Uyku efekti olarak zzzz neden kullanılır hep merak etmişimdir, hatta bu tarz sorulara cevap getiren bir kitap basılmıştı, her ne kadar şu an ismini hatırlamasam da. Off amma çok yazı yazdım uykum geldi...

Horr... Zzzz...

3 Nisan 2009 Cuma

Fantastik bir grubun sıradan diyalogları

1) Bahçeşehir mini-con öncesi bir cafeye bişeyler yemek için gidilir, herkes bişeyler sipariş eder. O sırada menüde "Ponçik" isimli tatlı görülür. Ponçik'in ne olabileceği hakkında yaklaşık 10 dakika süren tahminlerden sonra, Leo garsona Ponçik'in ne olduğunu sorma kararı alır.

Leo: Pardon, şu Ponçik isimli tatlı nasıl bişey?
Garson: Eeöö, böle bişey var ( eliyle havada tuhaf bir cisim çizer ) sonra içinde başka bişey var (daha karmaşık hareketler) ha bi de üstünde çikolata var.
(Garsonun suratındaki herşeyi-muhteşem-anlattım ifadesini gören Leo, 2. defa şansını dener )

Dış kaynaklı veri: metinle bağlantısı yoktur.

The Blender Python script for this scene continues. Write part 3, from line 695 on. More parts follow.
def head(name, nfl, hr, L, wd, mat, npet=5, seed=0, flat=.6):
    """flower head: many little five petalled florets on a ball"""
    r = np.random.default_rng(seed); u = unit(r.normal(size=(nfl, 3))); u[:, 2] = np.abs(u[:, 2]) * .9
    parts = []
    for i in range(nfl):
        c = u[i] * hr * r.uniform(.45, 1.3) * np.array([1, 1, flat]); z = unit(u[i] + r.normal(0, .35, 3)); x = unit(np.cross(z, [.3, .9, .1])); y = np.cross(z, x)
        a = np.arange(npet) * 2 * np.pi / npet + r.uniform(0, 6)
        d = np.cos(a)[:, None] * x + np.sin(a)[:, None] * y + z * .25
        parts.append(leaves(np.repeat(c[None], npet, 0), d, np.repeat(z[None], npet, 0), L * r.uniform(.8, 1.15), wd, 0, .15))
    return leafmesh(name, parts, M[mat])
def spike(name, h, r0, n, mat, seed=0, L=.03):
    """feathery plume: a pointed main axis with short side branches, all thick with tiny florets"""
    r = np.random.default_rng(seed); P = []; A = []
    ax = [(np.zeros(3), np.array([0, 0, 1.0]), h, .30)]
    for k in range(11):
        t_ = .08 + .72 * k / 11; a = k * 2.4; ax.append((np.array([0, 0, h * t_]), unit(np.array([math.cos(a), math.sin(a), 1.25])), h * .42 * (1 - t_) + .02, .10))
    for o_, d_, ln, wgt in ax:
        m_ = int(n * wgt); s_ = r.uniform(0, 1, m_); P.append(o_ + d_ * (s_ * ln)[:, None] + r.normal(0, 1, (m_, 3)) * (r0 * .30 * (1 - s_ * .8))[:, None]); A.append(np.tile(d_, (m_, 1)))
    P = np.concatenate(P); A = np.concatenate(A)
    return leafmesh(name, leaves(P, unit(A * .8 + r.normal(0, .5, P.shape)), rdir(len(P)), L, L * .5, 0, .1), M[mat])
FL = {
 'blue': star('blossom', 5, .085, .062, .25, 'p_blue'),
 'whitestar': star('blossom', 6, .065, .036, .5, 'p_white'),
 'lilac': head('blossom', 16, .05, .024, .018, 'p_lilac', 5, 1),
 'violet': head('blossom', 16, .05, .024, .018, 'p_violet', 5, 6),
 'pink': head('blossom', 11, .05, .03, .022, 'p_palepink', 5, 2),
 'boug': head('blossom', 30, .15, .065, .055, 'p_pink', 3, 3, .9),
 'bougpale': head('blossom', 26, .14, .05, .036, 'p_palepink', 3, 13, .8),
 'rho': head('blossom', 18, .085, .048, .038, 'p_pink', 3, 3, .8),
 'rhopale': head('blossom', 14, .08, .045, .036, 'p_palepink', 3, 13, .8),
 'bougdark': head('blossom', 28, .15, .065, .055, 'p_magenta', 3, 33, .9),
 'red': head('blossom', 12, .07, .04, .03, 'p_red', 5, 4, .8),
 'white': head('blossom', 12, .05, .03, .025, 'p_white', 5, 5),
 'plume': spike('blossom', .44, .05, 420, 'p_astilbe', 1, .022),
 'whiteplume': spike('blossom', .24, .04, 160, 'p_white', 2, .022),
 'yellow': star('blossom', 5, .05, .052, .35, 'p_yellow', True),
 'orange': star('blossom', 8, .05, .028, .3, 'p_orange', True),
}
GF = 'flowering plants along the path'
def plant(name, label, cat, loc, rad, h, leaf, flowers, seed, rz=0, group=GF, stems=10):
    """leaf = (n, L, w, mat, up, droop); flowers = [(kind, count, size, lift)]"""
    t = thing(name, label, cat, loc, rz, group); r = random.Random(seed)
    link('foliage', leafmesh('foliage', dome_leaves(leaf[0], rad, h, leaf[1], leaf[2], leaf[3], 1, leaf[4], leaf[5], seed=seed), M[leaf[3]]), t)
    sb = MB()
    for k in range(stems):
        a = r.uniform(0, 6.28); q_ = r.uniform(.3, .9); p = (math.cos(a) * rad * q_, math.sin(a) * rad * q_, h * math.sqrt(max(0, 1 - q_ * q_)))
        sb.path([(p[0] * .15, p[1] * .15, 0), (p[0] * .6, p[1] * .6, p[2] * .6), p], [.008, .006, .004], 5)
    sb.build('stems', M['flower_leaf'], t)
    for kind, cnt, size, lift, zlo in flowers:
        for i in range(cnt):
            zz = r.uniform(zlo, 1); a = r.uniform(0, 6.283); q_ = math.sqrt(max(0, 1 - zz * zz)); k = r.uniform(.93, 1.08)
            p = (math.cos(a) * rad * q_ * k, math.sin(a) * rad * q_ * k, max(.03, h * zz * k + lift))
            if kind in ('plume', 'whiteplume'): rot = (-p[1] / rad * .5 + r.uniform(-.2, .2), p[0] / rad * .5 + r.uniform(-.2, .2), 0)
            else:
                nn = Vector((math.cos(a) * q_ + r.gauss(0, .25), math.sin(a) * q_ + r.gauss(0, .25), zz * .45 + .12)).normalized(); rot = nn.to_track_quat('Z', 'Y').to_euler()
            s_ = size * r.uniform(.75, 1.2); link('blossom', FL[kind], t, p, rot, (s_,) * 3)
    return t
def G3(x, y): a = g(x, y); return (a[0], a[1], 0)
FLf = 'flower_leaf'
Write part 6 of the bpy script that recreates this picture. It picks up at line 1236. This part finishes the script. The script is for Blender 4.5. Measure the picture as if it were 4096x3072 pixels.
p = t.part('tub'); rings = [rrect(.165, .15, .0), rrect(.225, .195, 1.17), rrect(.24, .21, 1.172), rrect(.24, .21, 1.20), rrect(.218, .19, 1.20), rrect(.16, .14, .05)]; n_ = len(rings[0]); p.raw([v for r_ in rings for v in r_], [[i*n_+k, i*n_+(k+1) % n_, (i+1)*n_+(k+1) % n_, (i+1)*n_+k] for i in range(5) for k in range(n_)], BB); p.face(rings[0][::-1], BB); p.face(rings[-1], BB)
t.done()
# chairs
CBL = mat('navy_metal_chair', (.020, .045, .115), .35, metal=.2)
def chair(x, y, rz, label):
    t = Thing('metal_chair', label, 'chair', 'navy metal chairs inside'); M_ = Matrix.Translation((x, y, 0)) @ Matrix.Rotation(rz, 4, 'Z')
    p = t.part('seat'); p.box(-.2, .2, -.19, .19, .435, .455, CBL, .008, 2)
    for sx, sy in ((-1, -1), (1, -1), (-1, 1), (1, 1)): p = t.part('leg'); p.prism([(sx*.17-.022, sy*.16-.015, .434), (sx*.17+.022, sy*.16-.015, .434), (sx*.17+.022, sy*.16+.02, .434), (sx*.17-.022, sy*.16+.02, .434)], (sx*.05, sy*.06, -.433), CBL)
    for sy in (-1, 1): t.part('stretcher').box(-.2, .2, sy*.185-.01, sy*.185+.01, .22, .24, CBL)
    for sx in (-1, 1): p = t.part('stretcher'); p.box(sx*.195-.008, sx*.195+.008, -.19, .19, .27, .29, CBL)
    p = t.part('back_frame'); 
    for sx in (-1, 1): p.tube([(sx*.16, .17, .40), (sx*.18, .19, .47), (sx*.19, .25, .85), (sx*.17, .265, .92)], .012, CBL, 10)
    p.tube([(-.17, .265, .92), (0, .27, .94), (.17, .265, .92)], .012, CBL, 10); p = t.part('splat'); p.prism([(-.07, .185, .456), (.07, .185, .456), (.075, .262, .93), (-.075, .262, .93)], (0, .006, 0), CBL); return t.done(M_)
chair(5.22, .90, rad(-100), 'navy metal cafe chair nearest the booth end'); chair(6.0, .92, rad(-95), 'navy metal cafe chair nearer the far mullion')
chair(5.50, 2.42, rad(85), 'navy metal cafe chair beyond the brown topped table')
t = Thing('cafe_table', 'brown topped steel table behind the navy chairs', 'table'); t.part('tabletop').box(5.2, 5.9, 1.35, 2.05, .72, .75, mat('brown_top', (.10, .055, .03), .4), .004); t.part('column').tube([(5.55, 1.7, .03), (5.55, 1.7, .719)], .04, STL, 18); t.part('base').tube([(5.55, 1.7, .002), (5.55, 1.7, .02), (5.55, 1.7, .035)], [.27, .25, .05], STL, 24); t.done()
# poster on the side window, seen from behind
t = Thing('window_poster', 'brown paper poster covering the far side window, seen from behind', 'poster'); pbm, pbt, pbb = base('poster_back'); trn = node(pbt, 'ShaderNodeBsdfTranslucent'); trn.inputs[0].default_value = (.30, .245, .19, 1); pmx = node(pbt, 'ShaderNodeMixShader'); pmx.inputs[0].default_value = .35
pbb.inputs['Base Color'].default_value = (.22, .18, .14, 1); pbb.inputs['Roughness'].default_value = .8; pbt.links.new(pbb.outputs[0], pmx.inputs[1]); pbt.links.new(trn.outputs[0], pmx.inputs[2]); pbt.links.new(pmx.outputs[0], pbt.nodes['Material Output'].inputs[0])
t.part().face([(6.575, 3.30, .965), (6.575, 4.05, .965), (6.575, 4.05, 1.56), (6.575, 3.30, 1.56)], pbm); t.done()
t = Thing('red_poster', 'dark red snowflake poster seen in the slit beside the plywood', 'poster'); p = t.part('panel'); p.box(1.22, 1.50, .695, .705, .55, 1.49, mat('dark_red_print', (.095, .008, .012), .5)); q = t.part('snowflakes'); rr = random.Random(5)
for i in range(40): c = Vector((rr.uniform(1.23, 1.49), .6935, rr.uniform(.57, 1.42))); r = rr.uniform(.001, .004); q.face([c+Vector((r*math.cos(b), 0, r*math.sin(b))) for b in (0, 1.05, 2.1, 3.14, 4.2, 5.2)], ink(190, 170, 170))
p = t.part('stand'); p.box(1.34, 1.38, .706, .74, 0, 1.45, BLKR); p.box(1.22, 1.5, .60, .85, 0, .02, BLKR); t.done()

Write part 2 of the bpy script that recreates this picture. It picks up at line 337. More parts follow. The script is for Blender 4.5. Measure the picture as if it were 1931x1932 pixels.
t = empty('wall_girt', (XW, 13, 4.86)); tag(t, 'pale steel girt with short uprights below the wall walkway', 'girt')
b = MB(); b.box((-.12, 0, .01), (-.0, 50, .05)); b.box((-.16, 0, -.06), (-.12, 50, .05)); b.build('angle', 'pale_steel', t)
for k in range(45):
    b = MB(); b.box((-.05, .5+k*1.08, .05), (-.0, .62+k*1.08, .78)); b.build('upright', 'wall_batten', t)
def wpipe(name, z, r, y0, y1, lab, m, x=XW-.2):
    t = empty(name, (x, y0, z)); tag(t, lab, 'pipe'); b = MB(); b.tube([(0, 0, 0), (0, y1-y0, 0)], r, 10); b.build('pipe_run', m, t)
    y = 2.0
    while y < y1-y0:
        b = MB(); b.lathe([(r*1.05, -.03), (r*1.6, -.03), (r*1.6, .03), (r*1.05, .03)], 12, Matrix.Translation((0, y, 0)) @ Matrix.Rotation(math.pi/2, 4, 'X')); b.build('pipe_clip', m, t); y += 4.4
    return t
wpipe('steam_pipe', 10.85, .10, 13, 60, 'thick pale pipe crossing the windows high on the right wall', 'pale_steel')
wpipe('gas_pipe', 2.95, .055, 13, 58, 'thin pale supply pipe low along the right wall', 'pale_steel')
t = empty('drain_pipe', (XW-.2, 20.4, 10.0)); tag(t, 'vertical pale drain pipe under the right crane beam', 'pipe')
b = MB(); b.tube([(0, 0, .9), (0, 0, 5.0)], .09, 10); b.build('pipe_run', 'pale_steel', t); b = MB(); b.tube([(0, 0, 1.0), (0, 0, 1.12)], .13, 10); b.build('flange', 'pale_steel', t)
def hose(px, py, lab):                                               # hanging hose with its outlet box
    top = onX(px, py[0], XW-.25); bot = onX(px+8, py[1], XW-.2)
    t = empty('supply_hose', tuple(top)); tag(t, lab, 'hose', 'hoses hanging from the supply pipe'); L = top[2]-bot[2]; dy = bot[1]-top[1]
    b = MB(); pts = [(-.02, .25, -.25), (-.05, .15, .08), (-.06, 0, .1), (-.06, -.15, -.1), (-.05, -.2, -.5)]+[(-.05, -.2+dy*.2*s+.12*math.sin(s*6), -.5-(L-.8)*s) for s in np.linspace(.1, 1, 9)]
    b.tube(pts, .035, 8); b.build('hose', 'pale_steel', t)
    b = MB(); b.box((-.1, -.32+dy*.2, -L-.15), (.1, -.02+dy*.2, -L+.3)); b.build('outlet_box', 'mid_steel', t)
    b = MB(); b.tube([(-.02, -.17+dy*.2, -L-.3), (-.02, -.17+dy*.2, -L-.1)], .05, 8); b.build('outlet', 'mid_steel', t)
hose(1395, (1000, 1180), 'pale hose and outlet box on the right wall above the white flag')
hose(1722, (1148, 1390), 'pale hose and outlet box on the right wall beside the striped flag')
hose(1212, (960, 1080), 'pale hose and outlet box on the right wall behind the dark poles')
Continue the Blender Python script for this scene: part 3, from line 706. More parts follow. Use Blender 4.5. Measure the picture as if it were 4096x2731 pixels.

L: Yani böle bişey var, içinde de bişey var, bi de üstüne çikolata sosu öle mi?
G: Evet, evet, hatta elmalısı da var!
L: Hmm, e-evet, t-teşekkürler...

( Grupta bu tanıma mantıklı bir yorum getirebilen olmadı )

2) Eskişehir Con-An etkinliğine giden grubumuz Donas adlı bir fast food restoranda, Donas adı verilen dürüm siparişi verir. 5dk sonra masaya 1 tabak turşu gelir.

Garson gittikten sonra:
Mert: Bune? ( tabaktaki )
Leo: Turşu ( o tabaktaki )
Mert: Çatal? ( olmadan mı yiyeceğiz )
Leo: Kürdan ( kullanırız )
Mert: Ayran!? ( diyorum çünkü söyleyecek başka bişey aklıma gelmedi )

5dk kopma molası, ardından

Mert: Abi kelimelerle konuştuk resmen

Bu lafın üzerine Ali Emre kopar ve Mert'e dönerek:

Ali Emre: Abi normalde nasıl konuşuosunuz ki? :D :D

3) Eskişehirde oraya buraya gittiğimiz anlardan birinde, konu olimpiyat rekoru için saniyede kaç metre koşulması gerektiğine gelmiştir. Tartışma boyunca bol keseden kullanılan saniye-metre kelimeleri Leo'da anlık beyin sulanması yaratır ve konuşmaya girmeye çalıştığı anda ağzından şöle bir cümle çıkar:

Leo: Saniyede 9 saniye koşsan o zaman rekor kırardın abi ( yaptığı hatanın farkında değildir )
Ali Emre: Evet abi, saniyede 9 saniye koşmayı başarırsan zaten sen aşmışsın demektir!!!
Grup kopar.

4) Yine eskişehirde, bu defa cafe-bar tarzı bir yerde, jenga oynayan birkaç kişinin yaptığı gürültüyü duyan Mert soru sorma ihtiyacı hisseder:

Mert: Abi ne oynuyor bunlar?
Leo: Cango! Yok yok, Cengo!
Mert: ...
Leo: Congo, jangi, jongu..... ( bir türlü doğrusunu bulamaz )
Mert: Abi jenga mı demeye çalışıosun?
Leo: EWD JENGAAAA! TABİ YAAAA!
( bakınız acilen müşahade altına alınması gereken bir canlı türü )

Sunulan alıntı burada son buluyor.